Immigration Cuts Likely To Be Reversed
The Israeli minister in charge of immigration is predicting that the recent proposal to drastically cut the number of Ethiopian Jews allowed into Israel will be reversed when it comes before parliament.
“I told the prime minister that before we pass this, we will put it before the parliament to be reconsidered,” Israel’s Minister of Immigrant Absorption, Ze’ev Boim, told the Forward. Boim said he believed that the rate of Ethiopian immigration for 2007 would be restored in the coming weeks.
Last month, the Finance Ministry reduced the number of Ethiopian immigrants being granted entry to Israel each month from 300 to 150. The ministry cited budget cuts necessitated by last summer’s costly war in Lebanon as the reason for slashing the quota for Falash Mura, Ethiopian Jews who are now returning to Judaism after their ancestors converted to Christianity.

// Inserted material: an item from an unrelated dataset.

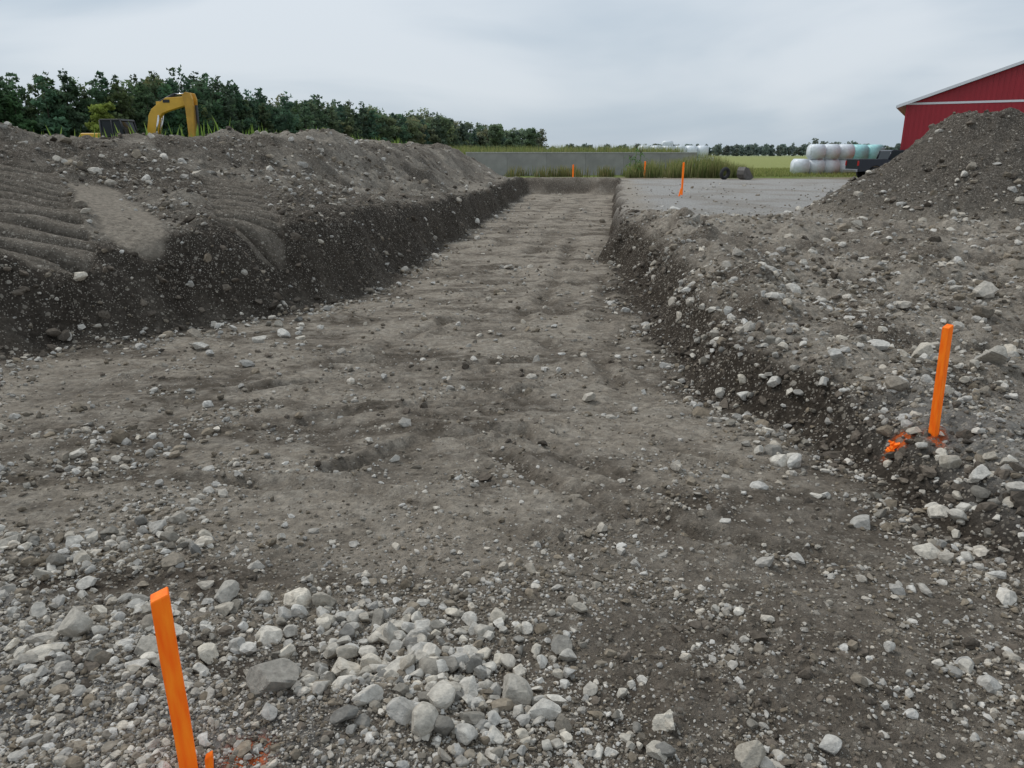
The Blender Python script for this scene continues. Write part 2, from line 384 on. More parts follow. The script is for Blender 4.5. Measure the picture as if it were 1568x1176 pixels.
def density(x, y):
    z, q = H(x, y, True)
    n2 = fbm(x, y, .7, 3, 81); n1 = fbm(x, y, 2.5, 2, 82)
    d = .065 + .32 * sm(.05, .6, n2 + n1 * .5) + .28 * sm(4.0, 2.2, y) * np.clip(.5 + n2, 0, 1)
    g = lambda cx, cy, rx, ry: np.exp(-((x - cx) / rx) ** 2 - ((y - cy) / ry) ** 2)
    d += .5 * g(-.3, 2.12, .55, .40) + .5 * g(-1.1, 2.45, .6, .22) + .8 * g(-2.1, 3.05, .9, .28) + .4 * g(0, 1.7, .4, .3)
    d += .85 * q['lip'] * sm(-.5, -1.0, x) * (y < 3.5)
    d += .55 * sm(-1.1, -2.0, x) * sm(3.2, 3.7, y) * sm(6.4, 5.0, y) * sm(-.3, .3, n2)
    d += 1.0 * np.exp(-((q['dm'] + .15) / .42) ** 2) * (y > 5) * sm(-.5, .2, n2)
    m = (q['dm'] > .2) * (q['fall'] < .3) * (y < 50)
    d = np.where(m, .26 + .6 * sm(-.1, .5, n1 + n2 * .4) + .6 * g(-5.2, 22, 2.5, 7), d)
    d = np.where(m & (q['dm'] < 1.2) & (y < 20), .16 + .25 * sm(0, .5, n2), d)
    rb = (q['dr'] > -.15) & (x > 0)
    d = np.where(rb, .34 + .85 * sm(-.15, .45, n2 + n1 * .5), d)
    d = np.where(rb & (q['dr'] < .25), .26, d)
    d = np.where(rb & (y > 20) & (q['cone'] < .0), .10, d)
    d = np.where(rb & (q['cone'] > .0), .45 + .8 * np.exp(-((q['cone'] - .5) / .6) ** 2), d)
    d += .8 * np.exp(-((q['dr'] + .12) / .16) ** 2) * (x > 0) * (y < 20) * sm(-.4, .2, n2)
    d = np.where(y > 52, 0, d)
    d *= 1 - .85 * g(-.78, 2.08, .26, .14) - .6 * g(-1.5, 2.72, .7, .10)
    for P, hw in TRACKS: d = np.where(seg_dist(x, y, P) < hw + .05, d * .03, d)
    d = np.where(seg_dist(x, y, PATCH) < .42, d * .05, d)
    return np.clip(d, 0, 1.6)
def sample(n, r0, r1, p, seed, spread=42):
    rg = np.random.default_rng(seed)
    u = rg.random(n); r = (r0 ** -p + u * (r1 ** -p - r0 ** -p)) ** (-1 / p)
    a = np.radians(rg.uniform(-spread, spread, n))
    return r * np.sin(a), r * np.cos(a), r, rg
x_, y_, r_, rg = sample(290000, 1.35, 50, .8, 101)
keep = rg.random(len(x_)) < density(x_, y_) * .62
x_, y_, r_ = x_[keep], y_[keep], r_[keep]
s_ = np.clip(.0044 * r_ ** .95 * np.exp(rg.normal(0, .5, len(r_))), .005, .10)
scatter('gravel', x_, y_, s_, 1, 201, .05, .2, mat=M_grav, dirty=.5, bright=.95)
ng = len(x_)
x_, y_, r_, rg = sample(42000, 1.4, 48, .5, 102)
keep = rg.random(len(x_)) < density(x_, y_) ** 1.3 * .6
x_, y_, r_ = x_[keep], y_[keep], r_[keep]
s_ = np.clip(.0108 * r_ ** .85 * np.exp(rg.normal(0, .48, len(r_))), .015, .27)
scatter('loose_stones', x_, y_, s_, 2, 202, .025, .28, bright=1.14, dirty=.35)
x_, y_, r_, rg = sample(60000, 1.6, 40, .5, 104)
_, q_ = H(x_, y_, True)
pr_ = .8 * np.exp(-((q_['dr'] - .22) / .28) ** 2) * (x_ > 0) * (y_ < 24) + .5 * ((q_['dr'] > .3) & (y_ < 20) & (x_ > 0)) * sm(0, .5, fbm(x_, y_, 1.1, 2, 83)) + .55 * ((q_['dm'] > -.1) & (q_['dm'] < 1.6) & (y_ < 45)) + .22 * ((q_['dm'] > 1.6) & (q_['fall'] < .2)) + .35 * (q_['cone'] > .1) * (x_ > 0)
pr_ += .12 * (y_ < 9) * sm(.1, .5, fbm(x_, y_, 1.3, 2, 57))
for P, hw in TRACKS: pr_ = np.where(seg_dist(x_, y_, P) < hw + .05, 0, pr_)
pr_ = np.where(seg_dist(x_, y_, PATCH) < .44, 0, pr_)
keep = (rg.random(len(x_)) < pr_ * .5) & (y_ < 50); x_, y_, r_ = x_[keep], y_[keep], r_[keep]
nk = len(x_)
s_ = np.clip(.013 * r_ ** .75 * np.exp(rg.normal(0, .45, nk)), .018, .24)
cc_ = C(.115, .095, .075) * rg.uniform(.6, 1.5, nk)[:, None]
scatter('soil_clods', x_, y_, s_, 2, 204, .10, .35, cols=cc_)
print('gravel', ng, 'clods', nk)
rg = np.random.default_rng(5)
cl = [(-.34, 2.14, .36, .22, 210), (-.1, 1.85, .35, .14, 45), (-1.0, 2.50, .5, .12, 55), (-2.1, 3.05, .6, .16, 70), (-1.4, 2.1, .35, .2, 30), (0.0, 1.72, .35, .1, 20), (2.3, 3.45, .3, .35, 70), (3.2, 5.6, .8, .5, 80), (2.0, 6.6, .25, 1.2, 50), (1.75, 4.9, .12, .9, 40), (-3.3, 9.2, .9, .9, 22)]
bx, by, bs = [], [], []
for cx, cy, sx, sy, k in cl:
    bx += list(rg.normal(cx, sx * .75, k)); by += list(rg.normal(cy, sy * .75, k)); bs += list(np.clip(rg.lognormal(-3.05, .38, k), .022, .10) * (1 + .12 * max(cy - 2, 0)))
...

American Jewish leaders raised an outcry following the proposed reduction, deeming it unacceptable that Israel would renege on its promise to complete Ethiopian immigration by the end of 2007. Some prominent Jewish professionals charged that racism, not the ballooning military budget, was the real impetus for the cuts. A promise by former prime minister Ariel Sharon in February 2005 to double the monthly pace of Falash Mura immigration, from 300 to 600 by June of that year, was never implemented after being postponed repeatedly by the government.
About 14,000 Falash Mura are currently living in squalor in the Ethiopian cities of Addis Ababa and Gondar, awaiting what they hope will be the green light to settle in Israel.
Boim expressed outrage that the government would even consider slowing the rate of the Ethiopian immigration. “Since 1948, there has not been one time that the government cut immigration, even in a time of war,” he said.
Still, Boim said, the integration of the Falash Mura into Israeli society is a far more complex undertaking than the assimilation of previous waves of newcomers to the Jewish state. He attributed the complications of resettlement to the cultural gaps between an impoverished African nation like Ethiopia and a developed country like Israel. Boim suggested that leaders of American Jewish charitable federations, who pledged to raise $100 million for the cause in an effort to push Israel to increase the rate of immigration, need to understand the challenges of absorbing the Falash Mura.
“I am in favor, and I push to bring them, but the American Jews should consider the difficulties,” he said.